A federal minister has taken action against a senior civil servant who reported on a CEO’s misuse of the IMF-mandated State-Owned Enterprises (SOEs) Act 2023, instead of moving against the CEO who amassed a significant fortune.
A confidential letter from the minister to his secretary, dated August 26, has been leaked to the media after The News published its first report on the misuse of the SOEs Act. The letter targets a senior bureaucrat, currently in a higher office, accusing him of “repeated violations” of the SOEs Act and Prime Minister’s Office directives during his previous role as Special Secretary in the ministry. This is the same officer who had previously alerted the PM Office about the SOE scandal.
In the letter, the minister claims the bureaucrat attended over 15 board and sub-committee meetings of the SOE without ministry consultation, allegedly in contravention of PM Office guidelines. This is the same SOE whose CEO earned Rs355 million in salary and benefits in just 32 months before moving to another SOE under the same ministry.
The minister directed that all board decisions and recommendations involving the bureaucrat be considered “null and void” and that the SOE should not entertain any future input from him.
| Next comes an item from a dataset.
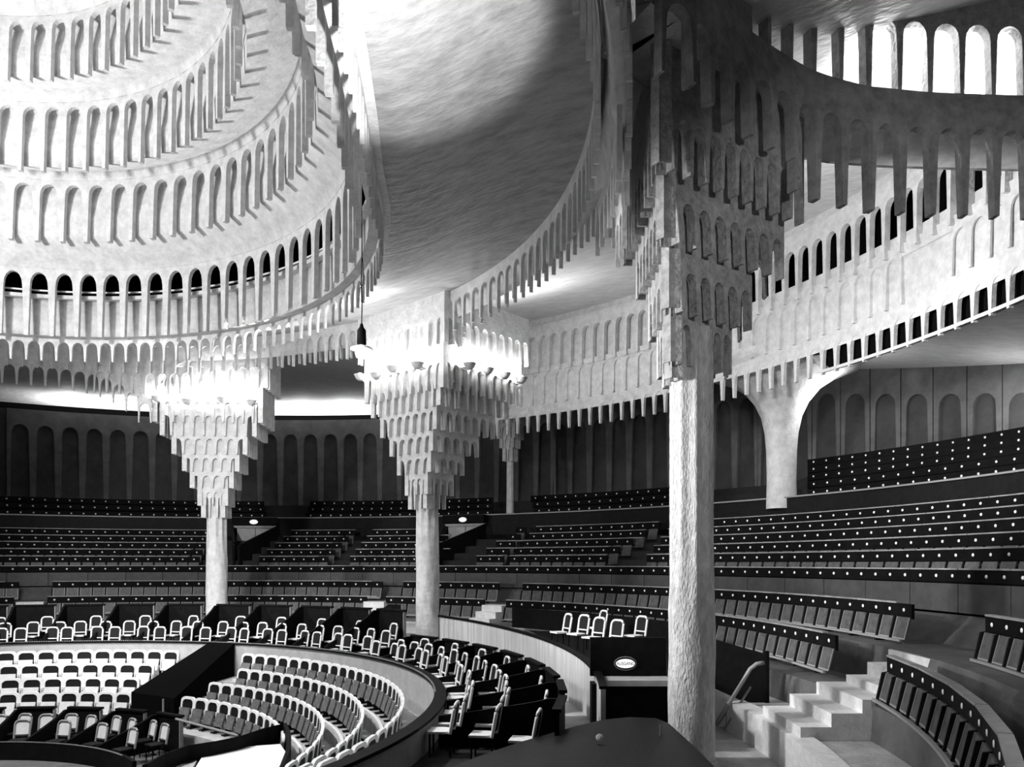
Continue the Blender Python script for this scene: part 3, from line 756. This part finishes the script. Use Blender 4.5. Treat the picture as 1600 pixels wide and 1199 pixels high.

He also ordered the immediate reassignment of the SOE’s ex-officio board seat to the ministry’s most senior serving officer, insisting the bureaucrat’s involvement was “in his personal capacity, and not as the policy position of the ministry.”
Contrary to the minister’s position, sources allege the letter is an attempt to victimize the officer who had earlier informed the Prime Minister’s Office about how the SOE Act was being exploited to benefit select CEOs of state-owned enterprises. A source commented, “Instead of investigating the CEO who made hundreds of millions under the law’s cover, the minister has chosen to target the officer who raised the alarm.”
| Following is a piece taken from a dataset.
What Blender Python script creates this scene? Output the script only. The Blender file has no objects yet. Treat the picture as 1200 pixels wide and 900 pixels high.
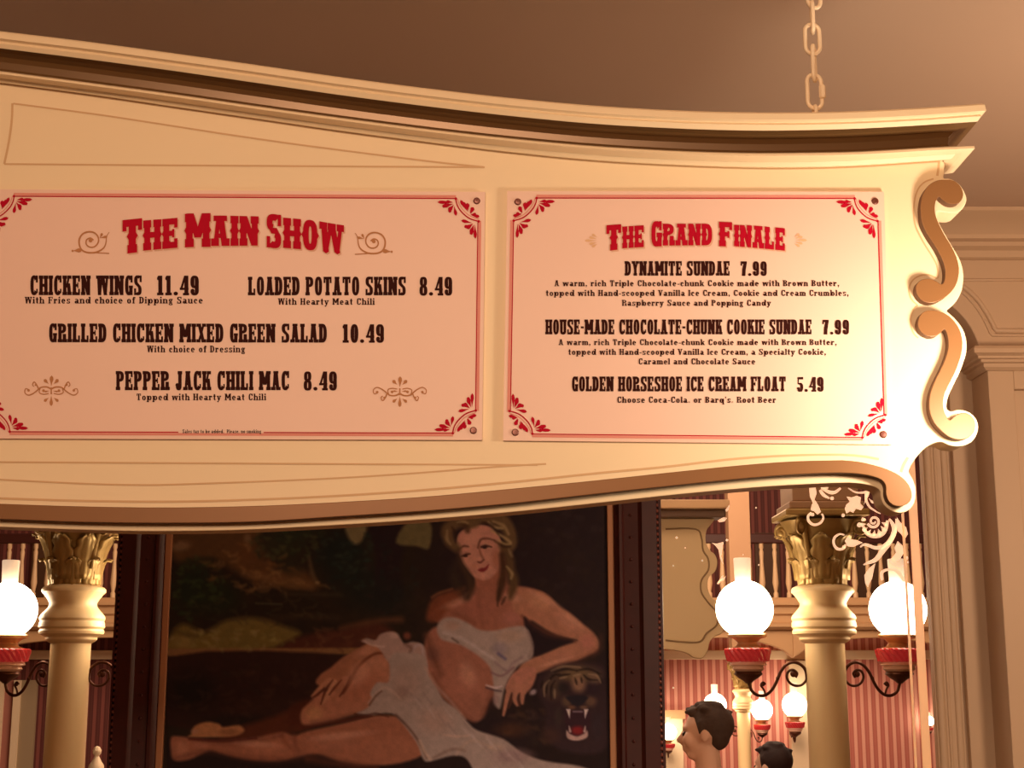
import bpy, bmesh, math, random
import numpy as np
from mathutils import Vector, Matrix

SC = bpy.context.scene
COL = SC.collection
R_ = math.radians
# ------------------------------------------------------------------ camera
CAM_Z = 1.7
PITCH = R_(11.3)
FPX = 1700.0
cam_d = bpy.data.cameras.new('camera')
cam_d.sensor_width = 36.0
cam_d.lens = 36.0 * FPX / 1200.0
cam_d.clip_start = 0.05
cam_d.clip_end = 100
cam = bpy.data.objects.new('camera', cam_d)
cam.location = (0, 0, CAM_Z)
cam.rotation_euler = (R_(90) + PITCH, 0, 0)
COL.objects.link(cam)
SC.camera = cam
# ------------------------------------------------------------------ world, exposure
w = bpy.data.worlds.new('room_glow')
SC.world = w
w.use_nodes = True
w.node_tree.nodes['Background'].inputs[0].default_value = (1.0, 0.70, 0.50, 1)
w.node_tree.nodes['Background'].inputs[1].default_value = 0.10
SC.view_settings.view_transform = 'Standard'
SC.view_settings.look = 'None'
SC.view_settings.exposure = 0.0
SC.view_settings.gamma = 1.0
SC.view_settings.use_curve_mapping = False
# ------------------------------------------------------------------ lights
def area(name, loc, target, size, power, color, sy=None):
    d = bpy.data.lights.new(name, 'AREA')
    d.energy = power
    d.color = color
    d.size = size
    if sy:
        d.shape = 'RECTANGLE'
        d.size_y = sy
    o = bpy.data.objects.new(name, d)
    o.location = loc
    o.rotation_euler = (Vector(target) - Vector(loc)).to_track_quat('-Z', 'Y').to_euler()
    COL.objects.link(o)
    return o
def lamp(name, loc, power, color, radius):
    d = bpy.data.lights.new(name, 'POINT')
    d.energy = power
    d.color = color
    d.shadow_soft_size = radius
    o = bpy.data.objects.new(name, d)
    o.location = loc
    COL.objects.link(o)
    return o
WARM = (1.0, 0.67, 0.43)
area('hall_light', (-0.5, -0.9, 3.2), (0.0, 2.6, 2.2), 1.5, 148, WARM)
lamp('column_lamp_light', (0.905, 2.28, 2.13), 24, (1.0, 0.82, 0.60), 0.06)
lamp('right_aisle_fill', (2.05, 3.3, 2.25), 56, WARM, 0.13)  # added unseen fill that brightens the ceiling and right wall
area('far_hall_fill', (0.5, 10.5, 5.0), (0.5, 14.5, 1.5), 4.0, 620, (1.0, 0.70, 0.48))  # added area fill for the striped far wall
lamp('hall_side_fill', (0.15, 6.1, 2.0), 9, (1.0, 0.74, 0.52), 0.12)  # added fill hidden behind the painting, lights the man's face
area('hall_near_fill', (0.6, 6.0, 4.8), (0.6, 9.5, 1.6), 1.6, 75, (1.0, 0.74, 0.52))  # added overhead fill for the board and the columns' near sides
area('far_hall_back_light', (0.3, 9.5, 3.6), (0.2, 6.9, 1.6), 2.0, 60, (1.0, 0.66, 0.42))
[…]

Another source suggested the prime minister should immediately order a high-level inquiry to determine who is in the right—the minister or the bureaucrat.
The SOE Act 2023 was passed as an IMF conditionality to improve governance, transparency, and efficiency in loss-making state-owned enterprises. However, as previously reported by The News, the law has been widely abused by SOE boards and executives to grant themselves extraordinary financial perks, even as their institutions continue to perform poorly.
While the prime minister has formed a high-level committee to review governance issues and financial irregularities in SOEs, the serious dispute that has emerged between a minister and a bureaucrat still awaits a fair investigation.